■ **OBJECTIVE**: Exclude the pictures and return every line exactly as written.

----- DATA PROVIDED -----

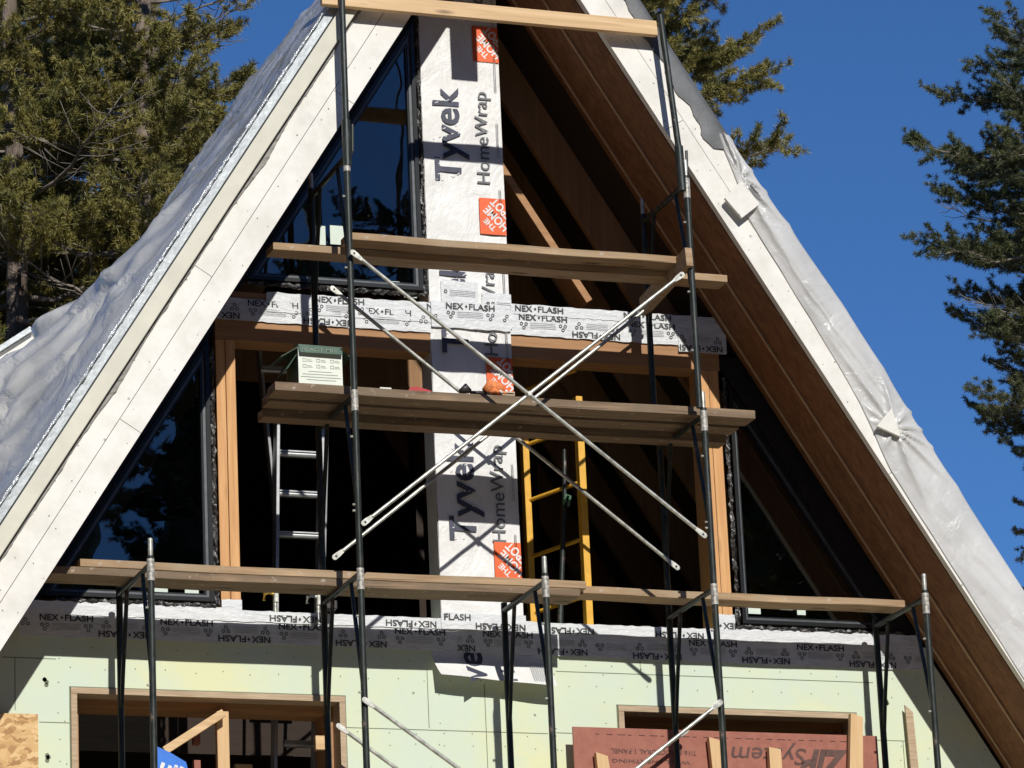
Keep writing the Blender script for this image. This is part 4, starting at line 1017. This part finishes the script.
PC = proto(37, PCZ, 22.5, 1.9, 1.55, .2, 25, 'needle_d', bare=.05, droop=.16, tuft=.075)
gp = 'pines standing behind the house'
for i, (pr_, px, ds, rz, lb) in enumerate([
    (PA, 148, 40, .3, 'pine with pale lit trunk behind the left plastic sheet'),
    (PB, 112, 43, 2.1, 'pine with darker trunk just left of the pale trunk'),
    (PA, 14, 40, 4.0, 'pine with dark trunk at the far left above the plastic'),
    (PB, 62, 47, 1.0, 'deep green pine between the far left trunk and the dark trunk'),
    (PB, 158, 52, 5.1, 'sparser pine reaching right towards the blue sky gap'),
    (PA, -70, 43, 2.5, 'pine cut off by the left picture edge'),
    (PA, 30, 55, 5.5, 'farther pine filling the gap at the far left'),
    (PB, 120, 58, 3.3, 'farther pine filling the gap behind the pale trunk'),
    (PB, 345, 52, .4, 'pine showing above the upper end of the left roof edge'),
    (PE, 592, 46, 3.4, 'pine behind the peak, its branches reaching right past the guard post'),
    (PA, 296, 58, 2.2, 'pine just left of the peak, its crown showing above the left roof edge'),
    (PC, 1088, 56, .7, 'second dark pine at the right picture edge, behind the tall one'),
    (PC, 1078, 53, 2.9, 'tall dark pine at the right picture edge')]):
    plant_tree(pr_, 'pine_tree', ray(px, ds), rz, lb, 'pine tree', gp)
_d = fw*FOC+rt*(1020-512)-up*(468-384); HD = CAM.z+58*_d.z/math.hypot(_d.x, _d.y)
PD = proto(51, 4.0, HD-.5, 1.5, 1.3, .14, HD+.2, 'needle', bare=.1, tuft=.07)
plant_tree(PD, 'pine_tree', ray(1022, 58), 0.4, 'small pine top in the lower right corner behind the roof', 'pine tree', gp)
rr = random.Random(5)
for i in range(46):
    a_ = math.radians(-60+i*5.6+rr.uniform(-1.5, 1.5) if i < 24 else -8+(i-24)*2.2+rr.uniform(-1, 1)); d_ = rr.choice((34, 40, 48)); s_ = (.84+.2*rr.random())*d_/39.6
    plant_tree((PA, PB, PC)[i % 3], 'pine_tree', (6+d_*math.sin(a_), -d_*math.cos(a_), 0), i*1.3, 'pine of the wood behind the viewer, seen only mirrored in the window glass', 'pine tree', 'pines opposite the house', s_)
fw_ = MB()
for i in range(260):
    a_ = math.radians(-95+i*.73); d_ = rr.uniform(58, 80); x, y = 6+d_*math.sin(a_), -d_*math.cos(a_); h_ = rr.uniform(28, 33); r_ = rr.uniform(2.2, 3.6); n = 9
    for k in range(4):
        z0_ = h_*k*.22; vs = [(x+r_*(1-k*.2)*rr.uniform(.7, 1.2)*math.cos(t*6.283/n), y+r_*(1-k*.2)*rr.uniform(.7, 1.2)*math.sin(t*6.283/n), z0_+rr.uniform(-.5, .5)) for t in range(n)]+[(x, y, min(h_, z0_+h_*.42))]
        fw_.add(vs, [(t, (t+1) % n, n) for t in range(n)])
tag(fw_.build('distant_wood', 'needle_d'), kind='stuff', label='far-off dark conifer wood opposite the house', cat='wood')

-----

■ **RESPONSE TO THIS TASK**:
Keep writing the Blender script for this image. This is part 4, starting at line 1017. This part finishes the script.
PC = proto(37, PCZ, 22.5, 1.9, 1.55, .2, 25, 'needle_d', bare=.05, droop=.16, tuft=.075)
gp = 'pines standing behind the house'
for i, (pr_, px, ds, rz, lb) in enumerate([
    (PA, 148, 40, .3, 'pine with pale lit trunk behind the left plastic sheet'),
    (PB, 112, 43, 2.1, 'pine with darker trunk just left of the pale trunk'),
    (PA, 14, 40, 4.0, 'pine with dark trunk at the far left above the plastic'),
    (PB, 62, 47, 1.0, 'deep green pine between the far left trunk and the dark trunk'),
    (PB, 158, 52, 5.1, 'sparser pine reaching right towards the blue sky gap'),
    (PA, -70, 43, 2.5, 'pine cut off by the left picture edge'),
    (PA, 30, 55, 5.5, 'farther pine filling the gap at the far left'),
    (PB, 120, 58, 3.3, 'farther pine filling the gap behind the pale trunk'),
    (PB, 345, 52, .4, 'pine showing above the upper end of the left roof edge'),
    (PE, 592, 46, 3.4, 'pine behind the peak, its branches reaching right past the guard post'),
    (PA, 296, 58, 2.2, 'pine just left of the peak, its crown showing above the left roof edge'),
    (PC, 1088, 56, .7, 'second dark pine at the right picture edge, behind the tall one'),
    (PC, 1078, 53, 2.9, 'tall dark pine at the right picture edge')]):
    plant_tree(pr_, 'pine_tree', ray(px, ds), rz, lb, 'pine tree', gp)
_d = fw*FOC+rt*(1020-512)-up*(468-384); HD = CAM.z+58*_d.z/math.hypot(_d.x, _d.y)
PD = proto(51, 4.0, HD-.5, 1.5, 1.3, .14, HD+.2, 'needle', bare=.1, tuft=.07)
plant_tree(PD, 'pine_tree', ray(1022, 58), 0.4, 'small pine top in the lower right corner behind the roof', 'pine tree', gp)
rr = random.Random(5)
for i in range(46):
    a_ = math.radians(-60+i*5.6+rr.uniform(-1.5, 1.5) if i < 24 else -8+(i-24)*2.2+rr.uniform(-1, 1)); d_ = rr.choice((34, 40, 48)); s_ = (.84+.2*rr.random())*d_/39.6
    plant_tree((PA, PB, PC)[i % 3], 'pine_tree', (6+d_*math.sin(a_), -d_*math.cos(a_), 0), i*1.3, 'pine of the wood behind the viewer, seen only mirrored in the window glass', 'pine tree', 'pines opposite the house', s_)
fw_ = MB()
for i in range(260):
    a_ = math.radians(-95+i*.73); d_ = rr.uniform(58, 80); x, y = 6+d_*math.sin(a_), -d_*math.cos(a_); h_ = rr.uniform(28, 33); r_ = rr.uniform(2.2, 3.6); n = 9
    for k in range(4):
        z0_ = h_*k*.22; vs = [(x+r_*(1-k*.2)*rr.uniform(.7, 1.2)*math.cos(t*6.283/n), y+r_*(1-k*.2)*rr.uniform(.7, 1.2)*math.sin(t*6.283/n), z0_+rr.uniform(-.5, .5)) for t in range(n)]+[(x, y, min(h_, z0_+h_*.42))]
        fw_.add(vs, [(t, (t+1) % n, n) for t in range(n)])
tag(fw_.build('distant_wood', 'needle_d'), kind='stuff', label='far-off dark conifer wood opposite the house', cat='wood')